Randy Rhoads would have celebrated a birthday on Dec. 6 each year, if not for the plane accident that cut his life tragically short.

He gave fans less than 10 years worth of music – first with Quiet Riot and then with Ozzy Osbourne, who called a him "saint" and an "angel." Still, Rhoads' impact will never slip quietly out of fans' memories.

In fact, they faithfully gather to remember the guitarist each year at his grave in San Bernardino, Calif. "We will never forget him," Osbourne told Guitar Player, five months after the March 1982 accident that killed Rhoads. It did more than shut down their tour; the tragedy changed Osbourne's life forever.

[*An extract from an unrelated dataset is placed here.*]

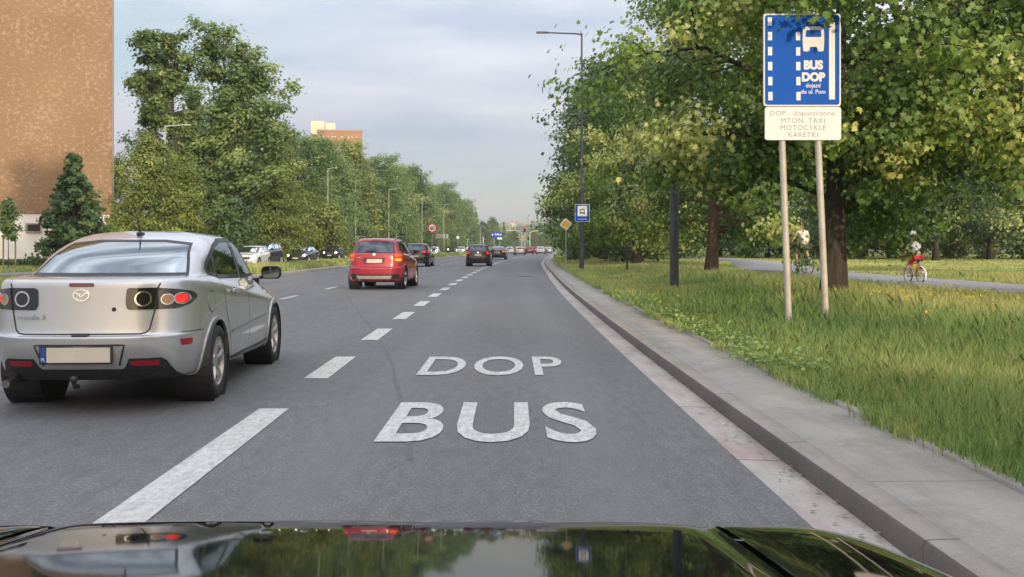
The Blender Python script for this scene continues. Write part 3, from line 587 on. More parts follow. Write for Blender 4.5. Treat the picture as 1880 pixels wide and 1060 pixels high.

"His musical legacy lives on in the minds and music of his many fans," the singer added. "I don’t think people have ever fully realized what a talent that guy was. He was not only a great rock 'n' roll player, but in the classics he was phenomenal, and in every other field he was phenomenal."

Rhoads was born in 1956, and raised by a single mother who got him involved in music early. By the time he was a teenager, Rhoads was playing in bands with his brother and friends. His classical guitar training set him apart from other young guitar heroes of his day. He formed Quiet Riot in 1972 and left in 1979 to join Osbourne for his new solo venture. Even more than his talent, it was Rhoads' smile and innocence that endeared the guitarist to the former Black Sabbath frontman.

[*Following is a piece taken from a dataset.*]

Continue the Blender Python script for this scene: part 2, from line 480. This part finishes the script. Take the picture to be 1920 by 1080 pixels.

Together, the pair made sure they didn't follow traditional heavy metal chord structures and key signatures. "I don’t know about keys, because I don’t read music and I don’t really understand it," Osbourne said in 1982. "I just get up there and scream around and jump around, you know? So, we made a rule that every number that we recorded on an album was never played in the same key. It’s a different key in every number. We had a great rapport together. We loved each other very dearly. I swear to God, the tragedy of my life is the day he died."

Osbourne's new lead guitarist was as much of a draw in concert as he was. Rage Against the Machine's Tom Morello told Rolling Stone he practiced eight hours a day because of Rhoads. Osbourne called Randy the most dedicated musician he'd ever met. Instead of joining the band in pre- and post-show celebrations, Rhoads would spend his time practicing.

Rhoads was ranked No. 36 on Rolling Stone's list of 100 Greatest Guitarists of All Time. At the time of his death, he was digging deeper into jazz and classical music, using both to forge an innovative path for heavy-metal guitar. There's little doubt that time would have only magnified Rhoads' influence. The world was really just learning of his talent when his plane went down.